Oh well, that's how the cookie crumbles I guess. People come in and out of our lives for different reasons. Why I met him out that night in December? (he was randomly standing next to be at a bar called Sluggers next to Wrigley Field. I elbowed him and said "can you tell which one is the birthday girl? She had her face down on the table. He laughed, we started talking, fought about the Bears and Packers, laughed and then he asked if he could walk me to my car. I was like "no, its okay, there are like 8 of us here." Then he said "no, I'd like to walk you to your car....no, its seriously fine, don't worry about it!. Finally he said, I WOULD LIKE TO WALK YOU TO YOUR CAR.......oooooooh, I get it! So he walked with us and asked me for my phone number and the rest was history.) Maybe I met him to get me back in the dating game after a 2 year relationship and the 7 months afterwards which have been very painful. That there are other fish in the sea after my last loving boyfriend......(ones that even will pull out the chair for me at dinner and open car doors.) If nothing else, at least I have made a new friend....and one that I can visit in California!!!

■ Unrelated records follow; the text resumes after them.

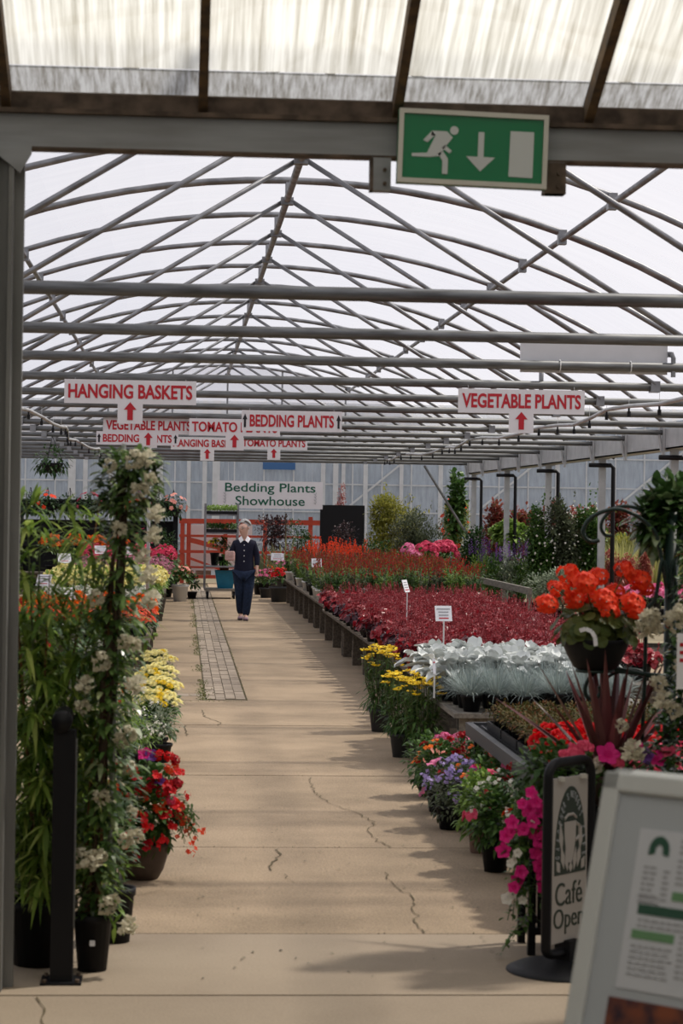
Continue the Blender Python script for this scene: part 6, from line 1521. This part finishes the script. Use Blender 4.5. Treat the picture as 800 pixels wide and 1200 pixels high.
# perennials: purple salvia and green clumps
for i, (x, lm) in enumerate(((562, 'leaf_lime'), (578, 'leaf'), (594, 'leaf_grey'), (608, 'leaf'), (624, 'leaf_lime'))):
    rng = random.Random(980 + i); Y = 38.5; r = thing('sage', ['sage with violet spikes at the left of the perennial row', 'sage with violet spikes second along the perennial row', 'grey leaved sage in the middle of the perennial row', 'sage with violet spikes right of the grey one', 'bright green sage at the right of the perennial row'][i], 'plant'); pot(r, .15, .22)
    mb = MB(); fill_leaves(mb, rng, 620, (0, 0, .62), (.24, .24, .45), .10, .03, .3, .3, .5); mb.build('foliage', lm, r)
    for k in range(9):
        b = V((rng.uniform(-.2, .2), rng.uniform(-.2, .1), rng.uniform(.85, 1.08))); add_head(r, 'spike', 'fl_purple', b, V((rng.uniform(-.1, .1), 0, 1)), rng, rng.uniform(1.1, 1.8), 'flower_spike')
    put(r, x, Y)
for i, (x, Y, lm, h, w_) in enumerate(((728, 40, 'leaf_straw', 1.25, 44), (748, 42, 'leaf_phorm', 1.4, 40), (765, 39, 'leaf_straw', 1.1, 36))):
    put(spiky('ornamental_grass', 'grass', ['straw coloured grass clump right of the near gutter post', 'tall green grass clump between the two straw coloured ones', 'straw coloured grass clump nearest the right edge'][i], 240, h, .026, lm, 990 + i, .18, .3, 'blackplastic', .8, 1.5, .18), x, Y)
for i, (x, Y) in enumerate(((718, 34.5), (735, 35), (752, 34.2))):
    S_('heather', ['reddish heather right of the timber post', 'reddish heather in the middle of the heather row', 'reddish heather nearest the iron stand'][i], x, 640, 690, Y, 24, 900, .05, .014, 'leaf_heather', 1000 + i)
S_('evergreen_shrub', 'dark green shrub in the open bay beyond the heathers', 778, 600, 690, 44, 40, 1300, .08, .04, 'leaf', 1010)
S_('evergreen_shrub', 'grey green bush in the open bay at the foot of the mixed hedge', 650, 660, 715, 33.5, 60, 1500, .05, .02, 'leaf_grey', 1011)
q = gp(722, 690); o = thing('timber_post', 'dark square timber post right of the near gutter post', 'post', (q.x, 36.3, 0)); MB().box((-.05, -.05, 0), (.05, .05, 1.6)).build('shaft', 'wood', o); MB().box((-.06, -.06, 1.6), (.06, .06, 1.63)).build('cap', 'wood', o)
for i in range(3):
    q = at_y(744 + i * 34, 690, 27); r = spawn('pinkp%d' % (i % 2), (lambda i=i: mound('petunia_plant', 'flower', 'x', (.22, .22, .16), .3, 150, .06, .03, 'leaf', 'fl_pink', 60, .045, 1020 + i, 6, .12, .16)), (q.x, 27, .45), rrot(), 1, 'bright pink petunia on the bench seen behind the iron stand', 'bright pink petunias behind the iron stand')
bench('grey wooden bench of pink petunias behind the iron stand', at_y(742, 690, 27).x - .4, at_y(786, 690, 27).x + .5, 26.5, 27.6, .45, 'greywood')
# moss and weeds in the joint along the bricks
mo = MB(); rng = random.Random(55)
for k in range(2600):
    y = BY0 + (rng.random() ** 1.6) * 26; x = BX0 - .02 + rng.gauss(0, .035) * (1 if rng.random() < .7 else .4)
    if math.sin(y * 2.1) + math.sin(y * .9 + 1) < -.4: continue
    leaf(mo, V((x, y, -.002)), rdir(rng, .2, 1), rng.uniform(.015, .04), .012, .4)
for k in range(700):
    y = BY0 + rng.random() * 24; leaf(mo, V((BX1 + .005 + rng.gauss(0, .008), y, -.004)), rdir(rng, .2, 1), rng.uniform(.01, .02), .008, .3)
for k in range(350):
    x = BX0 - .45 + rng.random() * .8; leaf(mo, V((x, BY0 - .005 + rng.gauss(0, .012), -.004)), rdir(rng, .2, 1), .018, .008, .3)
o = mo.build('moss', leafmat('moss_green', (.08, .10, .025), (.19, .19, .06), .2), None); tag(o, 'moss and small weeds growing in the joint beside the brick strip', 'moss', kind='stuff')

for i, (x, lm, yt, w_) in enumerate(((708, 'leaf_straw', 622, 30), (732, 'leaf_gold', 618, 36), (757, 'leaf_straw', 612, 34), (786, 'leaf_olive', 606, 36), (812, 'leaf', 600, 36))):
    S_('feathery_shrub', ['pale straw shrub behind the grass clumps, next to the near gutter post', 'golden shrub behind the grass clumps in the open bay', 'pale straw shrub behind the heathers in the open bay', 'olive shrub behind the standard tree crown', 'green shrub at the far right of the open bay'][i], x, yt, 700, 47 - i * .3, w_, 1500, .12, .022, lm, 1040 + i)
for i, x in enumerate((556, 580, 606, 634, 664, 694, 724, 752, 780)):
    S_('low_shrub', ['low green shrub %s' % t for t in ('behind the clipped column', 'behind the left violet sages', 'behind the grey sage', 'at the foot of the left hedge shrub', 'at the foot of the middle hedge shrub', 'at the foot of the near gutter post', 'behind the first straw grass', 'behind the tall green grass', 'behind the last heather')][i], x, 640 + (i % 3) * 8, 690, 43 + (i % 2) * 1.2, 34, 1000, .09, .035, ('leaf_dark', 'leaf', 'leaf_olive')[i % 3], 1060 + i)

for i, (x, w_) in enumerate(((722, 34), (752, 36), (784, 36))):
    S_('photinia', ['red tipped photinia right of the near gutter post, behind the timber post', 'red tipped photinia above the tall green grass', 'red tipped photinia beside the standard tree crown'][i], x, 584, 660, 51, w_, 900, .10, .045, 'leaf_redtip', 1080 + i)

dl = MB(); rng = random.Random(66)
for k in range(150):
    q = at_z(rng.uniform(200, 600), 760 + 400 * rng.random() ** .8, .004)
    if -.1 < q.x < 1.35 and q.y > 8.3: leaf(dl, q, rdir(rng, 0, .15), rng.uniform(.012, .03), rng.uniform(.006, .014), .1)
for yj in (at_z(400, 1094).y, at_z(400, 993).y, at_z(400, 909).y, at_z(400, 851).y):
    for k in range(70): leaf(dl, V((rng.uniform(-.1, 1.3), yj + rng.gauss(0, .008), -.004)), rdir(rng, .1, .8), rng.uniform(.008, .018), .006, .2)
o = dl.build('leaf_litter', leafmat('dry_litter', (.06, .045, .02), (.13, .12, .05), .1), None); tag(o, 'scattered dry leaf crumbs and tiny weeds on the concrete aisle', 'litter', kind='stuff')
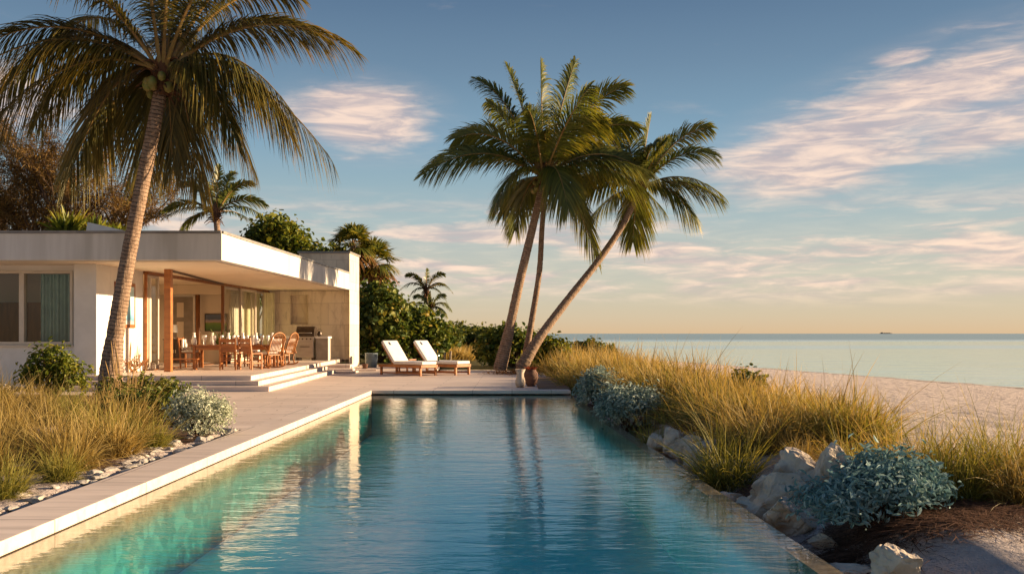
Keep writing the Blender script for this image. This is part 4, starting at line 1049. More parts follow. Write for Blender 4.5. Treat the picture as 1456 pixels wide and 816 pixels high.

I think we are going to go on one last great date, possibly on Valentine's Day....how morbid, eh? I know, I know. I am trying to bounce back in style......Friday night I am going to a Republican party with a "denim and diamonds" theme as the date of a politician, Saturday skiing all day up in Wisconsin, and Sunday a date with a guy from Racine, WI. Will all of this make me immediately forget this amazing guy I have to stay goodbye to? Probably not, but will it help, heck yes!
12 Comments:
Simple, give me a call and we'll figure something out. I promise I won't apply to any schools. :p
I told you you should have moved to Texas...I got Sam married off in 15 months.
i think people need to start visiting my blog again :( i'm getting lonely over there...
I know is not the time to say it is better to have loved..... I always hated that one when I was down.
This may sound funny but it is true. Each time we fall down it gets easier to get back up. I have fallen down so many times it took only a few days the last time.
Yet bear this advice you are young and talented with alot to offer the right person. The right one will come along but always watch a mans eyes. If you can read a mans eyes you can weed out the trash.
I hope that that advice helped. Although my advice on Romance should be up there with sailing tips from the Captain of the Titanic.
I have a post on a major blog Bad Eagle. The post is on his personal blog. If you need a laugh I am sure some leftists will object to my post.
Feel better and time heals all.
Man, what's a guy have to do for a date around here? :)
hey, Racine isn't all that bad. Racine Harborfest is a great time!
I just wish he was moving like next week instead of 6 months from now. Its hard knowing he's a short drive away and that we could run into each other at a bar. This is how cute I am, I ordered him a USC hoodie from the Trojan bookstore in Cali as a congrats and good luck present since he doesn't have anything :) I just need to see him one last time and have closure.....like tearing off a band-aid and then i'll be fine!
Then bring on Full Auto :) Do you even live in Illinois?
Eddie - Racine Kringles are good things that come out of Racine...
Nah, I live in Indiana but I work downtown! :) I'm there every day, except when I work from home. I'm easy to find, I'm in the Aon Center building!
Long distance friendships are like butter. You can't bake a cake without it.
awww full-auto, we could tell our kids how me met over our common love for weapons and hatred for pinko commie moonbats :)
well, last date on Sunday for lunch....maybe I'll keep the tenative one for the Racine guy.....or maybe not.
Don't forget about Mars Cheese Castle and The Brat Stop!!! Oh and bars like Coins and Red Barn and some fun bar by the water in K-town.